THAT is an argument I can get behind -- effort and tax exposure don't justify the return, at least for some people. I don't have anywhere near 70 trades going at any one time, and for those of mine that are B&H (AZO, MCD, PFE, WMT, etc.), I am happy to sell OTM calls. I haven't had any problems so far, but we're in a bull market. Backtesting indicates it's a winning proposition, though. We'll see.
taleb talks alot about convexity , and concavity .. something you should look into... these strategies your talking about are all concave in nature..

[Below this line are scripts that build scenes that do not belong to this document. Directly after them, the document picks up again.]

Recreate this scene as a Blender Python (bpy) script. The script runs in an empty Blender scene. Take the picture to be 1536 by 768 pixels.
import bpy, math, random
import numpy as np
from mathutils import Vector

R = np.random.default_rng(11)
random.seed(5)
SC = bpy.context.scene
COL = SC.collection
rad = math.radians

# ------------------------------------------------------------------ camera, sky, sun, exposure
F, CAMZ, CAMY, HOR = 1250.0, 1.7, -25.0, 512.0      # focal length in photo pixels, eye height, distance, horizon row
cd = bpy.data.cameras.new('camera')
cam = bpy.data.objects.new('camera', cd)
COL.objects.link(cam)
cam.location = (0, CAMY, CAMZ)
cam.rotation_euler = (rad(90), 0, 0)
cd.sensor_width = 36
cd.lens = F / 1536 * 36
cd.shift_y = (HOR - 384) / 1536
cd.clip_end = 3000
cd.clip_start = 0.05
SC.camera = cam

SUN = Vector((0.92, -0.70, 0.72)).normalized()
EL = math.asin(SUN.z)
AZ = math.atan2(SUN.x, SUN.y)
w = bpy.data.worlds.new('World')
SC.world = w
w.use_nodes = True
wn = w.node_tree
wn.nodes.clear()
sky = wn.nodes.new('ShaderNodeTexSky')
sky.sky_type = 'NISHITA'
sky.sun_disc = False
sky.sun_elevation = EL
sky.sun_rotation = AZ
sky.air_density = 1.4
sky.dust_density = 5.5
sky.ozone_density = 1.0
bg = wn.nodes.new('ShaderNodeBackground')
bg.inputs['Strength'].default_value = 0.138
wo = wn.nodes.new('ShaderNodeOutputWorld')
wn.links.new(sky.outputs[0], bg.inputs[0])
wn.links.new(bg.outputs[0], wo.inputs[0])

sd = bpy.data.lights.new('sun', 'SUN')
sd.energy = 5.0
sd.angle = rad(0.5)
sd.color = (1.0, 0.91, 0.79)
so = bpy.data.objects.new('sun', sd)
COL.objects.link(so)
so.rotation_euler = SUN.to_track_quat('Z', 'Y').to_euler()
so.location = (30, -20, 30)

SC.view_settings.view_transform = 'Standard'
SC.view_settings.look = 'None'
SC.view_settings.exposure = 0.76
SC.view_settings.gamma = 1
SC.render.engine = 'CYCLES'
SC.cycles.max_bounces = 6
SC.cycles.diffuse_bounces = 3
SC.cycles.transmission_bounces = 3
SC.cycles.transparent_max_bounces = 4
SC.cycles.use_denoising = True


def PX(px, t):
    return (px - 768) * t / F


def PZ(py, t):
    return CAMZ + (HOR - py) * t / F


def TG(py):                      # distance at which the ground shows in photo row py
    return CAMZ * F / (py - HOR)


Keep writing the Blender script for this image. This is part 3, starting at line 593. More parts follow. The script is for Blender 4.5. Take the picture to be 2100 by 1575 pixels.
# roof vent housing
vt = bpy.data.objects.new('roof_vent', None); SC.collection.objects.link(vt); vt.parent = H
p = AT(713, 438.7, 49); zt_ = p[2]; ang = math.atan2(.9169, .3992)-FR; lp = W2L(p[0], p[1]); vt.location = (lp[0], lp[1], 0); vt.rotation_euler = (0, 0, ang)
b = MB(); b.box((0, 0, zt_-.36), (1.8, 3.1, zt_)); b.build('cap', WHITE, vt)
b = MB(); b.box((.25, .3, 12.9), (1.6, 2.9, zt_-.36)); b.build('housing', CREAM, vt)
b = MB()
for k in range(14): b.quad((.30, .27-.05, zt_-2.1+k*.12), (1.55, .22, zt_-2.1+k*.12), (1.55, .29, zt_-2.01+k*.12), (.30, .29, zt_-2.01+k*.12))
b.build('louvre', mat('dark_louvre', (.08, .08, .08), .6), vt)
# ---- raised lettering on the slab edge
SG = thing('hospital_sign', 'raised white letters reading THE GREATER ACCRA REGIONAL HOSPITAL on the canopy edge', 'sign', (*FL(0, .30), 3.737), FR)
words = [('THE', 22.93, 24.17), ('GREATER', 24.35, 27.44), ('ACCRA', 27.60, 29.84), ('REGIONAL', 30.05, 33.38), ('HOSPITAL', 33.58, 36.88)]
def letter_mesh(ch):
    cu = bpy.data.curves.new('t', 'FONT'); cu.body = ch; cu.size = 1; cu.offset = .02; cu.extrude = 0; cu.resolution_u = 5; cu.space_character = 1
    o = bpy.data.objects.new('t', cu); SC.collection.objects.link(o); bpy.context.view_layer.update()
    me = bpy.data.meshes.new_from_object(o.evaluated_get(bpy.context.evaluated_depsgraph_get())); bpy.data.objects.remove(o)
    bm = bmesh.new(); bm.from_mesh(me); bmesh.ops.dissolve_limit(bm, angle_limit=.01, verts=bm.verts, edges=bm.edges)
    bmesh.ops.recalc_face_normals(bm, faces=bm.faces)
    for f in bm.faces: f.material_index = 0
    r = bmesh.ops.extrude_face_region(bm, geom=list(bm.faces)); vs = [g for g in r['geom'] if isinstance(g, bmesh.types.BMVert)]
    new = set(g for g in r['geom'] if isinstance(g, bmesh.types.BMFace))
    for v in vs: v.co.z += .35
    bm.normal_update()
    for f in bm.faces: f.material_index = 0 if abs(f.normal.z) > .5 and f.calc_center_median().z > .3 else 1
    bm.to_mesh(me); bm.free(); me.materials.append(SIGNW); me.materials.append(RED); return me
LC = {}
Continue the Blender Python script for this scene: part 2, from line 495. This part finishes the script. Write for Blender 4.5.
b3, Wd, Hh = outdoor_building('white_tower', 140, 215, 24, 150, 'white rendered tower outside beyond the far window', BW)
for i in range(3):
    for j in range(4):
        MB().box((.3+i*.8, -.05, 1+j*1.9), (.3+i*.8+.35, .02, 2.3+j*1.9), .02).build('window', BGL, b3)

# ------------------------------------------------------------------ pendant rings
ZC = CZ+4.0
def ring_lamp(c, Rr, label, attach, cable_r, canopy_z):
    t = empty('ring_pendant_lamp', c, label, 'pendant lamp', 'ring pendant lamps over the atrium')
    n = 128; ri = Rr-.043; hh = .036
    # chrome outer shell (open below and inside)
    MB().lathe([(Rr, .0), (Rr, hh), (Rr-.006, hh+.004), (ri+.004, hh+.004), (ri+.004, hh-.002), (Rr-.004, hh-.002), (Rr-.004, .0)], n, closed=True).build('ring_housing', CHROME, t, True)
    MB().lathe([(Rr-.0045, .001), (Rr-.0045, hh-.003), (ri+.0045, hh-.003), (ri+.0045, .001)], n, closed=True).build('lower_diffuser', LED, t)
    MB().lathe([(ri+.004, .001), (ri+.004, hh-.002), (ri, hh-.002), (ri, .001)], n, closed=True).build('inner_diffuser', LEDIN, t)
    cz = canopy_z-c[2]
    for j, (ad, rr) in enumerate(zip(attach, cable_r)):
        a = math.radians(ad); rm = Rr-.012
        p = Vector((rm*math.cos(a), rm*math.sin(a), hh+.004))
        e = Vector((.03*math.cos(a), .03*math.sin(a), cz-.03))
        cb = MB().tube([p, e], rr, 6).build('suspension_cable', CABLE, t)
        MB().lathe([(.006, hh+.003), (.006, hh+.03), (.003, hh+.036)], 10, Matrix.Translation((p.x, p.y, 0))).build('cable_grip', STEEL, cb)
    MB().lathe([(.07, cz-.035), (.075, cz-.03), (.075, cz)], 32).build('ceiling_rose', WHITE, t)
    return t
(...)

Please understand every argument I have made supporting these kinds of strategies are exclusively in the context of B&H as the benchmark. What does Taleb say about that?
Taleb says you should not invest alltogether because "we just dont know!" and historical data is useless because we never know when an asteroid will hit the earth.
Good point, that's true in practice. FWIW though, I think the difference in performance of PUT/BXM comes from the difference in strikes. BXM is one strike above prevailing SP and PUT is one below. Looking at the CBOE data, PUT outperforms on down days and vice versa. And to jimmyjazz's point earlier in the thread, BXY is a further otm strike. Mav also makes a good point with etfs/funds. There's PBP/BWV which are etfs for the SP and DPO for the dow - and investors can even trade them against each other
His idea is to highlight wild risks, much like legislators and personal-injury lawyers, point out anecdotes of financial crisises, market it to idiots and rape them with fees. Long tails is exposure to something unquantifiable, like the endless opportunities offered by spammers or late-night paid-TV touts. Sooner or later you're bound to strike gold, right?
Yeah. It has to do with skew in the puts. I was surprized that 1 or 2 strikes mattered that much of the long term.
Alright, let me try this again. Yes, your volatility is lower with the short put because you are laying off all the "upside" volatility that you actually WANT to have. If you sold puts on TSLA when it was $30 and locked in a measly $2 while the stock runs to $150, your short put has MUCH less volatility, but not in a good way! And before you talk about how rare that move is, all it takes is one 100 pt move like that to make up for 50 different trades where the stock doesn't even move at all. Trust me dude, it's a mathematically inferior strategy. Most of the studies done on this type of strategy are done with an index and yes, an index will probably perform the most efficiently because indices in general have the least upside potential. So it only makes sense that if you are giving away the upside, you want that upside to be as small as possible.
Agreed on the index argument. TSLA isn't the kind of stock I'd play this way. JNJ, now that's different.